Officials around the world continued the hunt for terrorists, arresting dozens of suspects this week. In South Africa two men and a senior Al Qaeda terrorist were captured after a 12-hour gunbattle Wednesday and found to be plotting attacks on tourist sites in their home country. Police in London released one of the 13 men arrested in an antiterrorist sweep, as the others faced questioning Wednesday. In Indonesia, six Muslim militants arrested last month were found to be members of a suicide squad awaiting orders from leaders of the Jemaah Islamiyah terror group, said Ansyaad Mbai, the top antiterror official at the security ministry.
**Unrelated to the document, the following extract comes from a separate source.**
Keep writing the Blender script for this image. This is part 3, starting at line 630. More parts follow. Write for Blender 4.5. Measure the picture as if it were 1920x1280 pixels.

A tribal chief in Fallujah, Iraq, said Wednesday that he led a raid that freed four Jordanian hostages, while a militant group released two Turkish workers after Turkish truck drivers agreed to halt deliveries to US forces there. In other violence, fierce fighting broke out in the northern city of Mosul Wednesday between Iraqi police and militants, leaving 12 dead. Also, government officials announced that an amnesty plan intended to help end the insurgency in Iraq will not cover fighters who have killed anyone.

Israeli tanks and bulldozers moved toward the Jebaliya refugee camp in the Gaza Strip Wednesday, severing electricity and telephone lines in an operation to stop Palestinian rocket attacks, witnesses and Israeli officials said. In the West Bank, Palestinian Prime Minister Qureia complained that Israel is expanding its settlements and preventing Palestinian police from asserting their authority.

A school employee with a history of mental problems slashed 15 students and three teachers with a kitchen knife Wednesday at a Beijing kindergarten, killing one child, police and news reports said.

More than 100,000 people marched through Sudan's capital Wednesday in a rally opposing a UN Security Council deadline for the government to disarm Arab militias blamed for killing thousands of people in western Darfur. The demonstrators also presented a memorandum to the UN envoy in Sudan demanding that UN Secretary-General Kofi Annan apologize for "misleading" people on the situation in Darfur.

The death toll from a fire at a Paraguay supermarket over the weekend rose to 464, as many citizens continue searching for relatives and friends. The co-owner of the supermarket and five of his employees were arrested and will be charged with manslaughter after a security guard told investigators he received orders to lock the store's doors to prevent looting.